La cancha donde Fognini entrenó ayer en Nápoles se estaba rompiendo a medida de que el italiano la usaba... pic.twitter.com/os5UZqQZt8
— Séptimo Game (@Septimo_Game) October 16, 2022
Ils savaient depuis mi-juillet, au plus tard, ce qu'ils devaient préparer, mais il n'empêche: c'est seulement en forgeant qu'on devient forgeron. «C'est toujours compliqué de changer de surface», témoigne Jean-François Collet, sans pour autant excuser ses confrères italiens. Le boss de Grand Chelem Event se souvient de son premier événement tennis, sur lequel ses collègues et lui avaient particulièrement transpiré. «C'était le match de Coupe Davis Suisse-France à la patinoire de Malley à Lausanne en 2004», rembobine le Vaudois.
Jean-François Collet se rappelle aussi qu'il avait dû aller acheter des balles à la dernière minute. «On pensait que c'était la tâche des officiels de la Coupe Davis, or c'était la nôtre. Quand on n'a pas déjà vécu les situations, c'est difficile de tout anticiper.»
De quoi devenir, peut-être, un peu plus indulgents avec les organisateurs au pied du Vésuve. Par contre, leur manque de réactivité est difficilement compréhensible. Alors que les premiers matchs étaient délocalisés à Pozzuoli, aucune navette n'a été organisée pour y transporter les joueurs.
Et quand ceux-ci ont été forcés par les officiels de changer d'hôtels, la communication a été des plus foireuses. Lorsqu'il est rentré de son match de double (perdu), le Colombien Nicolas Barrientos et sa femme ont retrouvé leur chambre fermée, avec leurs affaires éparpillées dans le couloir. Les organisateurs l'avaient prévenu du changement d'établissement... par mail, et pendant son match!
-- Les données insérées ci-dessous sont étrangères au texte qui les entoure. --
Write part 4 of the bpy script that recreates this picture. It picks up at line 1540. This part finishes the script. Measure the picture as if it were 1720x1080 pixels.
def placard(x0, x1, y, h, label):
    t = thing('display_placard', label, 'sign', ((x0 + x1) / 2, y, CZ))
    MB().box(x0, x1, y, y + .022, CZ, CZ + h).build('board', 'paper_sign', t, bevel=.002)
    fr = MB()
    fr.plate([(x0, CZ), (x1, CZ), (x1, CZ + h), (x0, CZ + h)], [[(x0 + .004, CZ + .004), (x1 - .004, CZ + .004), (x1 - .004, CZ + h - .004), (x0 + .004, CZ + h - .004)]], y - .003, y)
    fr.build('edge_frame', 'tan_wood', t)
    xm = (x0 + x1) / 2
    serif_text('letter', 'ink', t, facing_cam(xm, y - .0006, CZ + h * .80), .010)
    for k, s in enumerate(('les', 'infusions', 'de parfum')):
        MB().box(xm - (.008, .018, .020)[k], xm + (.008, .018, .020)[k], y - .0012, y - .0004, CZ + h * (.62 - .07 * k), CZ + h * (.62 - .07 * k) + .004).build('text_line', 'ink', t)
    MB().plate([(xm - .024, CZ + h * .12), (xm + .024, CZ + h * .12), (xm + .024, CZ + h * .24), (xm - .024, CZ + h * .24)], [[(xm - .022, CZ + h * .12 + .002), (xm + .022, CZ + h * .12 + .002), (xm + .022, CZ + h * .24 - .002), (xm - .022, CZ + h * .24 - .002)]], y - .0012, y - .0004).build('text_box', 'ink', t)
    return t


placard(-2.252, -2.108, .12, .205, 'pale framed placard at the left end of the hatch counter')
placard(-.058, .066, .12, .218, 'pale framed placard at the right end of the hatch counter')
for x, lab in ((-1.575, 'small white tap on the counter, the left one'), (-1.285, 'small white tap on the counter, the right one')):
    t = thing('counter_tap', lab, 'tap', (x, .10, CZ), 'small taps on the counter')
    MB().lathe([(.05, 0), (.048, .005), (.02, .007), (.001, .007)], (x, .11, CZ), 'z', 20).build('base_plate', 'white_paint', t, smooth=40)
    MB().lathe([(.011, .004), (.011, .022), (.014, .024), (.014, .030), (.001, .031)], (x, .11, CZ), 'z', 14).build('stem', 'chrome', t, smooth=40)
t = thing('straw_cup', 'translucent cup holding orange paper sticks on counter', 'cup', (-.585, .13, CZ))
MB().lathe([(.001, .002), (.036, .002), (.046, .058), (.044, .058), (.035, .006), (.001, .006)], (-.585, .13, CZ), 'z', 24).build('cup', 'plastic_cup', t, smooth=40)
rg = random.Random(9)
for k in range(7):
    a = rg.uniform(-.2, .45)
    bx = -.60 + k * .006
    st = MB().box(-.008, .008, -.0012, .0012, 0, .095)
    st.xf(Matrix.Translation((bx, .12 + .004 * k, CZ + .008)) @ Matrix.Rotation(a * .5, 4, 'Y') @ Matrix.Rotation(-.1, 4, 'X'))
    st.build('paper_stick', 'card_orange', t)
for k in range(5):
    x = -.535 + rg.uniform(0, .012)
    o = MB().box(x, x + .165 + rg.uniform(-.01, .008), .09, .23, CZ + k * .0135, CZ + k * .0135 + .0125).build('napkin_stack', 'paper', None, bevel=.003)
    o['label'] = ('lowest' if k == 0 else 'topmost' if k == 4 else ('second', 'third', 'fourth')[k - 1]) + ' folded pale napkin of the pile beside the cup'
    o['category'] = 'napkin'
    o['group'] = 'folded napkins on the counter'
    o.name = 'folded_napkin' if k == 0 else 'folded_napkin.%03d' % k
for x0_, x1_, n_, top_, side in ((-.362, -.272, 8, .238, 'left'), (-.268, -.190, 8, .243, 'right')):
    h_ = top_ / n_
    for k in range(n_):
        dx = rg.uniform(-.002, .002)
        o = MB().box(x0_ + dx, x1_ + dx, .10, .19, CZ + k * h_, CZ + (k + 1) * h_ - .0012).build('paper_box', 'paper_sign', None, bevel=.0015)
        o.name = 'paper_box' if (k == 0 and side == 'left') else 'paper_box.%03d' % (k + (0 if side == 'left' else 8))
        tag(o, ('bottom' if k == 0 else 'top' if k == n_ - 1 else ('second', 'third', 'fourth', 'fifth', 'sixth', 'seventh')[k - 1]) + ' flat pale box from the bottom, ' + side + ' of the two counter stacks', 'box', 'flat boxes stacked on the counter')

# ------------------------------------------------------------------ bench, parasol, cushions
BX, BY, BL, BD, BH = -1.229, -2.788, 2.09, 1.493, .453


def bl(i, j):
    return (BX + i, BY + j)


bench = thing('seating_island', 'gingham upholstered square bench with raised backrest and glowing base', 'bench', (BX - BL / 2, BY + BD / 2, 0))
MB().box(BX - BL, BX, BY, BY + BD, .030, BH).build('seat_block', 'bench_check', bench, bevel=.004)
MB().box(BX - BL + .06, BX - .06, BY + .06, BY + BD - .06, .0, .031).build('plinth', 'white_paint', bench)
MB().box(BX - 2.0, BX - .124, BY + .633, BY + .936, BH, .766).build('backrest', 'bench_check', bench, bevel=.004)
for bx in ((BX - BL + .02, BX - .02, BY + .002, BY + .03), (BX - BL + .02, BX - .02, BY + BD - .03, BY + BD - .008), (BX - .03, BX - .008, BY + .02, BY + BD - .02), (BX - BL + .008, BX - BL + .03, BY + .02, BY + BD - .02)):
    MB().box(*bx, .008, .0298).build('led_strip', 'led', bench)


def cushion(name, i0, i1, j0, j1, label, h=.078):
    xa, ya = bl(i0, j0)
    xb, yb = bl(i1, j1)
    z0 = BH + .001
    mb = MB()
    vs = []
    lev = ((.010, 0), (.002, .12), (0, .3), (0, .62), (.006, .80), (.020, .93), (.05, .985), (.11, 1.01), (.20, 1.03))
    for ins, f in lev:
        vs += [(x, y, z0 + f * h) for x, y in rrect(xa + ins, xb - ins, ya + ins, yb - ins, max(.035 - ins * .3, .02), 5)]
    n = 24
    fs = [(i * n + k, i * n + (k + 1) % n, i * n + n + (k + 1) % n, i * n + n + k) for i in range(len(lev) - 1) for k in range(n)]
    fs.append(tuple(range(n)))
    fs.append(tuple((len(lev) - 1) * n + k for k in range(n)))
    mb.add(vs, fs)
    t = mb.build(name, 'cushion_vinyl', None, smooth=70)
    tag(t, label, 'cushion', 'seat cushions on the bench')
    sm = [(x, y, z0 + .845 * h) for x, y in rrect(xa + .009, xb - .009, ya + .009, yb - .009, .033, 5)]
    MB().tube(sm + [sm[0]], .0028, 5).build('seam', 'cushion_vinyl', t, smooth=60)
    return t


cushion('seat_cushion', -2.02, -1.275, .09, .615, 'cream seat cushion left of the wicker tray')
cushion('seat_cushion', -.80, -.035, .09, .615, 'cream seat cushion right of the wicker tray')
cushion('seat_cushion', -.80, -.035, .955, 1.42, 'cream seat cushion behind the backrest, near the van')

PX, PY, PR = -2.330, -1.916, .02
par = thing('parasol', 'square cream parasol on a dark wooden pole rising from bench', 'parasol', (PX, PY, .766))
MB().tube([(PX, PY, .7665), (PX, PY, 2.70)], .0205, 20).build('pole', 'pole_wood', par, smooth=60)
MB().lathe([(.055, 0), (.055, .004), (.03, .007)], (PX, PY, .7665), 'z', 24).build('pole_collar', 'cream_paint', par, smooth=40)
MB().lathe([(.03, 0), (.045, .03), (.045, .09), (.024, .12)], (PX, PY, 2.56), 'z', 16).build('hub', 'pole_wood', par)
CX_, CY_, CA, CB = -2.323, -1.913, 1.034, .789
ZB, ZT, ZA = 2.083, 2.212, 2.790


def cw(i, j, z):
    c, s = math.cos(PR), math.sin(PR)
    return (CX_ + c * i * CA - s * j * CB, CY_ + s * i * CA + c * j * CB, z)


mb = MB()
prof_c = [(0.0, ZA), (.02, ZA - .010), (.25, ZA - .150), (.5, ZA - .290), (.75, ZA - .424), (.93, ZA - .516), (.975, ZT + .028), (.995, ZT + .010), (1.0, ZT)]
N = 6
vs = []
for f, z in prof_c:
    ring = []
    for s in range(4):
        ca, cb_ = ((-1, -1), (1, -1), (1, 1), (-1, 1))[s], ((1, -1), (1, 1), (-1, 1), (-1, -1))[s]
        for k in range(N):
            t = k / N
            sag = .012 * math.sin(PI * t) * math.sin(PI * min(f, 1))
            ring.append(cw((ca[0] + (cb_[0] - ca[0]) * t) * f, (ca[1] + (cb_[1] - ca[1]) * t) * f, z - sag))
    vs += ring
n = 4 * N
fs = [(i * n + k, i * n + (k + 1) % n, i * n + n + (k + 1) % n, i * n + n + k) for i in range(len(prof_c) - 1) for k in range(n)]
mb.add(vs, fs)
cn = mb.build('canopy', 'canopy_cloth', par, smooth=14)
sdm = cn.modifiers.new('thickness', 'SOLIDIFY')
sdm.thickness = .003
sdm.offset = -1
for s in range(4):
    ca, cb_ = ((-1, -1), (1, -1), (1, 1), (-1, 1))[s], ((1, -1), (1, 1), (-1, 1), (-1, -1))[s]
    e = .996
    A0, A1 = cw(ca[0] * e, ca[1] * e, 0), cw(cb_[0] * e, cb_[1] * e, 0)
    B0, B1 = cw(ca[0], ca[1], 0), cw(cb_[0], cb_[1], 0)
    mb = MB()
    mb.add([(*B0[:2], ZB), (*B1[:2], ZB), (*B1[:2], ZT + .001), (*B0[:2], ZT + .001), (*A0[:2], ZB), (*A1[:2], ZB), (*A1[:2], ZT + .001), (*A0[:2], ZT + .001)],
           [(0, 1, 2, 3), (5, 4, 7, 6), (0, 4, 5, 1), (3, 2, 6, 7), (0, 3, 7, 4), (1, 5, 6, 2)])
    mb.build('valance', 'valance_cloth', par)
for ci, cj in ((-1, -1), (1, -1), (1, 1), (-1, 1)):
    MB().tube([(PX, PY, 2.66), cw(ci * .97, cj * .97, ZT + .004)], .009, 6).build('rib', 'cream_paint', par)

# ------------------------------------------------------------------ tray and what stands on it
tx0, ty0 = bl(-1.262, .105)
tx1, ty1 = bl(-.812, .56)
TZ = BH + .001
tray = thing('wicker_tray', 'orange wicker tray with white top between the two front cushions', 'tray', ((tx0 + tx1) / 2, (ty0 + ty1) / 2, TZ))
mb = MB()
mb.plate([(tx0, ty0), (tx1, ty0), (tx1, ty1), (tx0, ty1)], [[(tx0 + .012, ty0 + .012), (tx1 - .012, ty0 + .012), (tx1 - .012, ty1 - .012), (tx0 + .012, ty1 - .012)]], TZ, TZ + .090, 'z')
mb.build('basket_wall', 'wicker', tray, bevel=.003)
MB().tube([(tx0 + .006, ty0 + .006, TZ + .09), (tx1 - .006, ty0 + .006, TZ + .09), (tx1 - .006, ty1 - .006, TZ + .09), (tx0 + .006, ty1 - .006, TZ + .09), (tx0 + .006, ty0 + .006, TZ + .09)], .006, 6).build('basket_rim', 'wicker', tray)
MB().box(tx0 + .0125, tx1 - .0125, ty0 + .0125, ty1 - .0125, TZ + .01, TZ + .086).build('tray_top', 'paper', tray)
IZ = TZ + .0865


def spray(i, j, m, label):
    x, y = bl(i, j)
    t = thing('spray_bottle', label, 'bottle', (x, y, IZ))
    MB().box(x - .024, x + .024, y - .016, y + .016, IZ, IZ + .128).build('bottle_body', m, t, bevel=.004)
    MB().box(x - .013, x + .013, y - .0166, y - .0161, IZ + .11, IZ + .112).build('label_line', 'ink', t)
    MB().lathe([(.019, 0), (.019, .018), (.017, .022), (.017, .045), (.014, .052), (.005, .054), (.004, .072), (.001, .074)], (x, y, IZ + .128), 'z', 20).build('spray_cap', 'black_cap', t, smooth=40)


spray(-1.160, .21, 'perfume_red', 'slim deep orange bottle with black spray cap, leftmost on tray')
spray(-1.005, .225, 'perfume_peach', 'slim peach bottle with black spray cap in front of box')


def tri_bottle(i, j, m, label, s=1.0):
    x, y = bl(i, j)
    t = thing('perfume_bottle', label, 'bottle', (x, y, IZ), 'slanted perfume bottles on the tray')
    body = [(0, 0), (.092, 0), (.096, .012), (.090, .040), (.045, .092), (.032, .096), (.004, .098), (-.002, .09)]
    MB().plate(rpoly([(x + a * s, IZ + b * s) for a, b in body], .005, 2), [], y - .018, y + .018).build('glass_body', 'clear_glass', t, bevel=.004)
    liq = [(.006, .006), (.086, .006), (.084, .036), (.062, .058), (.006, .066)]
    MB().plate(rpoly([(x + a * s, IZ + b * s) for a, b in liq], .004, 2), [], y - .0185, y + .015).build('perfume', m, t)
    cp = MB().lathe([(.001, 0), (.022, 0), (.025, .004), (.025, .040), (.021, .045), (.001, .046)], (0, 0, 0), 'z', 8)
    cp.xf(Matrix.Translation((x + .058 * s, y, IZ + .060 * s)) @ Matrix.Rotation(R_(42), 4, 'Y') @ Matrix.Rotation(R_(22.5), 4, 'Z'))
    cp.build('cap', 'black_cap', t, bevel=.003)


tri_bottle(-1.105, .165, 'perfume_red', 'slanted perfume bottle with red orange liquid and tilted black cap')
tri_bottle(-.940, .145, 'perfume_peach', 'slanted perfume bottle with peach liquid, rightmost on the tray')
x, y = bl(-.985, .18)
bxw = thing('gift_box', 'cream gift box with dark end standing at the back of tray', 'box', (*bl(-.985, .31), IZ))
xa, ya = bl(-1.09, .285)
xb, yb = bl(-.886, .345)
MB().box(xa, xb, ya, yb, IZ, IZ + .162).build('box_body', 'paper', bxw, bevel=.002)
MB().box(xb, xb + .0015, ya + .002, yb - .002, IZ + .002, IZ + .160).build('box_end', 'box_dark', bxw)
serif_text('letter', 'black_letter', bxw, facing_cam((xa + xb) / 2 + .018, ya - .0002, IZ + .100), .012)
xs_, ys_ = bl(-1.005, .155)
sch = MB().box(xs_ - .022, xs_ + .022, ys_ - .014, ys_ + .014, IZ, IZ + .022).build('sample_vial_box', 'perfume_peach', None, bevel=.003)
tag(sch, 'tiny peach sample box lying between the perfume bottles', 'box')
Esto llenó la taza! Como puede pasar esto en un ATP250, ni en un Challenger me había pasado, bueno creo que a mi partner le paso en un Challenger organizado por la misma empresa de este 250. Abro hilo pic.twitter.com/LuXQura3Kw
— Nicolas Barrientos (@nicobg15) October 18, 2022
Le lendemain de son élimination, Aziz Dougaz a, lui, reçu un appel de la réception à 7h40 du matin, et pas des plus sympas: «Elle m'a annoncé que, si je ne faisais pas mon check-out dans l'heure, je devrais payer la nuit supplémentaire. Je suis parti en vitesse!»
Avec tous ces couacs, pas sûr que le tournoi ATP 250 de Naples puisse fêter sa deuxième édition l'année prochaine.